═════ Information supplied
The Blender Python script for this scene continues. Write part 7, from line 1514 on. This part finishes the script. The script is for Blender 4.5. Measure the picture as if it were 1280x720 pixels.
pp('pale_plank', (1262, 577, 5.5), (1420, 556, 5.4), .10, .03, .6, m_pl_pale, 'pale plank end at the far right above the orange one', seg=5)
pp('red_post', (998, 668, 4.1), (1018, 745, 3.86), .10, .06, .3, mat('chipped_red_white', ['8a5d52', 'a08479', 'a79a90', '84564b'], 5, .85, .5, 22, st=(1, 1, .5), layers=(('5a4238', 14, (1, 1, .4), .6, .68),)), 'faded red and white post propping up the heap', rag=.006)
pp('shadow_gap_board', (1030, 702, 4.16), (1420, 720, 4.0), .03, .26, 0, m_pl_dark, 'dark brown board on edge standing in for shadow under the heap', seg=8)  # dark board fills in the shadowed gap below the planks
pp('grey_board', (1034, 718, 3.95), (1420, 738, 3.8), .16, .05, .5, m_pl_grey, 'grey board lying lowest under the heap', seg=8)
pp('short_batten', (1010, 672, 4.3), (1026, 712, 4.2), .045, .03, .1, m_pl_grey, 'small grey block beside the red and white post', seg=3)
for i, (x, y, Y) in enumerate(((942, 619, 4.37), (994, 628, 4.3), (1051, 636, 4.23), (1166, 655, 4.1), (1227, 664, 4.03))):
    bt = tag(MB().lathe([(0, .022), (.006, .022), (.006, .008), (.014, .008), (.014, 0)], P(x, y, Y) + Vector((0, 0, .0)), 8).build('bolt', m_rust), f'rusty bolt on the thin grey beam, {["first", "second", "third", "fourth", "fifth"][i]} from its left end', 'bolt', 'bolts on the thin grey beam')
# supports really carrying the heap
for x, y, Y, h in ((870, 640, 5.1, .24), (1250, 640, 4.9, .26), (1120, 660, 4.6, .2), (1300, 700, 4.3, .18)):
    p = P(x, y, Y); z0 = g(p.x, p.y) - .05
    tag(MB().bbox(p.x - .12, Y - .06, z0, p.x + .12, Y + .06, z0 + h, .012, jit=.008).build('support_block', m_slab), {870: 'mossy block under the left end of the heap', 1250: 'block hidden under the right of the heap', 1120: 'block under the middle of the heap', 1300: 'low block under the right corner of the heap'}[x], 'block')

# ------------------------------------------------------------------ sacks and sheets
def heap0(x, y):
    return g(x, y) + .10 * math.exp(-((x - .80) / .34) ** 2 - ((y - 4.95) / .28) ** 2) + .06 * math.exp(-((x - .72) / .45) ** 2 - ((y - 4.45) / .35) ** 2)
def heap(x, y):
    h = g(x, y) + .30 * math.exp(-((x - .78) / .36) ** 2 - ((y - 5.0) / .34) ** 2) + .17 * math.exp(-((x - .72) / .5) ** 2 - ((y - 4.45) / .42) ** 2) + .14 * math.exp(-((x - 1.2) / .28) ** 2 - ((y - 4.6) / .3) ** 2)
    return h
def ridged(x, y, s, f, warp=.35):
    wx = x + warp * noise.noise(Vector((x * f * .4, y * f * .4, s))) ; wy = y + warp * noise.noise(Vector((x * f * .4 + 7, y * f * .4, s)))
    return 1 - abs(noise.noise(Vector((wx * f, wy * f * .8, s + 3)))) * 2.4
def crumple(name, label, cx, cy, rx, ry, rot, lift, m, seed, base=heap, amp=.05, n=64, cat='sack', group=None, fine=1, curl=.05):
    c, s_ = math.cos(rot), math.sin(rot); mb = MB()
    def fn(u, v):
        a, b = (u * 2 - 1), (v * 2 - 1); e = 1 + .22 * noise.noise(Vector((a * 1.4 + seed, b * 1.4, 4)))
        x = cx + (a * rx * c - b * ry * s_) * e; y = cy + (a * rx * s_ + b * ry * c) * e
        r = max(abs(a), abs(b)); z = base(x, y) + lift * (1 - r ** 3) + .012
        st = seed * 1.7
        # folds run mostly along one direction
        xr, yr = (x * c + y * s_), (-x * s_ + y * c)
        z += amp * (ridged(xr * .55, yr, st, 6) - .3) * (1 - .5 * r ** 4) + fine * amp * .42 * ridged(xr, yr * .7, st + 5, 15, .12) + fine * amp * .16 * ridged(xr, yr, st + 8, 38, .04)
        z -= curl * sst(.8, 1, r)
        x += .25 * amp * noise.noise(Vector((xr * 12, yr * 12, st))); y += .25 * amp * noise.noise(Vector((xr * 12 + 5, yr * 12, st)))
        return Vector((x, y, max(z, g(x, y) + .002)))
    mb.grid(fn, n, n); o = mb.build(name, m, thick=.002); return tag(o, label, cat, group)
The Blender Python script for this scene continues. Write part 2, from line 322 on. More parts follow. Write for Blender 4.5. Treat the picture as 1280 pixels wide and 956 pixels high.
══════════
═════ Information supplied
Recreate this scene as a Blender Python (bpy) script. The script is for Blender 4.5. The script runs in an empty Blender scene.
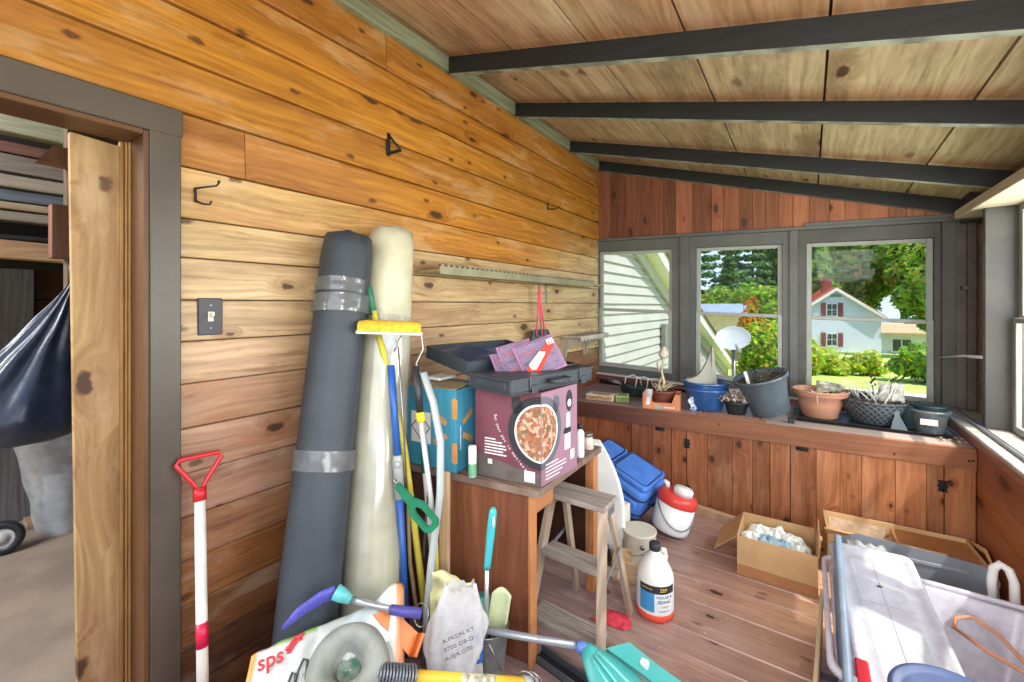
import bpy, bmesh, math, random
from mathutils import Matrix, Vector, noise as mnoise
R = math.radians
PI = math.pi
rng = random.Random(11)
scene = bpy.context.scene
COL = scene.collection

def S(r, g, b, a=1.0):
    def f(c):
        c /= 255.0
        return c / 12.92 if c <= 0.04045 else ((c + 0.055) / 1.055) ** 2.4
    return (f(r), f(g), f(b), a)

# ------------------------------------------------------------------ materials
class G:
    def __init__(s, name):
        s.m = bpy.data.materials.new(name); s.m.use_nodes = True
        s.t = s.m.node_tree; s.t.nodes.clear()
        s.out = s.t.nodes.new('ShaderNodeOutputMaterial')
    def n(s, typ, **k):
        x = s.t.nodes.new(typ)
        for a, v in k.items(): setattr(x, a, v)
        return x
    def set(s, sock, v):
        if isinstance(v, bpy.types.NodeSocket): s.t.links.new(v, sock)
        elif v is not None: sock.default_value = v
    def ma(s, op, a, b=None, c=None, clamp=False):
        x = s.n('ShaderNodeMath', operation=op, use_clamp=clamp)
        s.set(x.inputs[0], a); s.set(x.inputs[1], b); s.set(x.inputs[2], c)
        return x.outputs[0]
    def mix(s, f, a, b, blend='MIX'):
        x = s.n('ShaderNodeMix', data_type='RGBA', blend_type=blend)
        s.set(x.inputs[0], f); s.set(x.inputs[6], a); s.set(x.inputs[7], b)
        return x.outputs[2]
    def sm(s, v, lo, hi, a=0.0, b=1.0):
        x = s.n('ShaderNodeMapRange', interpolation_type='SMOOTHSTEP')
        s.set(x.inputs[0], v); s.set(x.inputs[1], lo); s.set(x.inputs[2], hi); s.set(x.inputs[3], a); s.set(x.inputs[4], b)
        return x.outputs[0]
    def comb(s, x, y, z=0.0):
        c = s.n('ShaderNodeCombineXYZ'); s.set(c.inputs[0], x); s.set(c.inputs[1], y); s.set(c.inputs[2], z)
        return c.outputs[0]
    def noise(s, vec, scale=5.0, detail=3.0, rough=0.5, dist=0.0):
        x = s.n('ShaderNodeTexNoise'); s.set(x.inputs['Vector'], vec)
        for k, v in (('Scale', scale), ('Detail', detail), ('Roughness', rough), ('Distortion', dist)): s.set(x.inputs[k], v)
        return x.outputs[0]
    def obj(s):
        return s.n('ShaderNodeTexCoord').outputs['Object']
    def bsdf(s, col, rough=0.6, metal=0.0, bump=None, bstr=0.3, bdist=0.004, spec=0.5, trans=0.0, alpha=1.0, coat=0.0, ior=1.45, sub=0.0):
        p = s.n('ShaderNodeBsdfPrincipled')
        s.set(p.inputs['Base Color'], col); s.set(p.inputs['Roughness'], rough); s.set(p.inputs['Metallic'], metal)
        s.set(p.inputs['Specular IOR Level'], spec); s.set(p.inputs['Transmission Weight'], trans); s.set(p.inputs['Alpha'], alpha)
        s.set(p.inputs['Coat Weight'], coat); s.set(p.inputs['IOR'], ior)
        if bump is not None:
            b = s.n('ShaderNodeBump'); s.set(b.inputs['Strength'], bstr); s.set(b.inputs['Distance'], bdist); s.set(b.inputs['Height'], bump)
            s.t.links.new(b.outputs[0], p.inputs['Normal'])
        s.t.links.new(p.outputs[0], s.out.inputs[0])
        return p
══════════
■ What to work on ■
Above are the records; from them, give again exactly the lines from the one containing "were 1280x720 pixels." to the one containing "tag(MB().bbox(p.x - .12, Y", both lines included, and nothing more.

■ Right answer ■
The Blender Python script for this scene continues. Write part 7, from line 1514 on. This part finishes the script. The script is for Blender 4.5. Measure the picture as if it were 1280x720 pixels.
pp('pale_plank', (1262, 577, 5.5), (1420, 556, 5.4), .10, .03, .6, m_pl_pale, 'pale plank end at the far right above the orange one', seg=5)
pp('red_post', (998, 668, 4.1), (1018, 745, 3.86), .10, .06, .3, mat('chipped_red_white', ['8a5d52', 'a08479', 'a79a90', '84564b'], 5, .85, .5, 22, st=(1, 1, .5), layers=(('5a4238', 14, (1, 1, .4), .6, .68),)), 'faded red and white post propping up the heap', rag=.006)
pp('shadow_gap_board', (1030, 702, 4.16), (1420, 720, 4.0), .03, .26, 0, m_pl_dark, 'dark brown board on edge standing in for shadow under the heap', seg=8)  # dark board fills in the shadowed gap below the planks
pp('grey_board', (1034, 718, 3.95), (1420, 738, 3.8), .16, .05, .5, m_pl_grey, 'grey board lying lowest under the heap', seg=8)
pp('short_batten', (1010, 672, 4.3), (1026, 712, 4.2), .045, .03, .1, m_pl_grey, 'small grey block beside the red and white post', seg=3)
for i, (x, y, Y) in enumerate(((942, 619, 4.37), (994, 628, 4.3), (1051, 636, 4.23), (1166, 655, 4.1), (1227, 664, 4.03))):
    bt = tag(MB().lathe([(0, .022), (.006, .022), (.006, .008), (.014, .008), (.014, 0)], P(x, y, Y) + Vector((0, 0, .0)), 8).build('bolt', m_rust), f'rusty bolt on the thin grey beam, {["first", "second", "third", "fourth", "fifth"][i]} from its left end', 'bolt', 'bolts on the thin grey beam')
# supports really carrying the heap
for x, y, Y, h in ((870, 640, 5.1, .24), (1250, 640, 4.9, .26), (1120, 660, 4.6, .2), (1300, 700, 4.3, .18)):
    p = P(x, y, Y); z0 = g(p.x, p.y) - .05
    tag(MB().bbox(p.x - .12, Y - .06, z0, p.x + .12, Y + .06, z0 + h, .012, jit=.008).build('support_block', m_slab), {870: 'mossy block under the left end of the heap', 1250: 'block hidden under the right of the heap', 1120: 'block under the middle of the heap', 1300: 'low block under the right corner of the heap'}[x], 'block')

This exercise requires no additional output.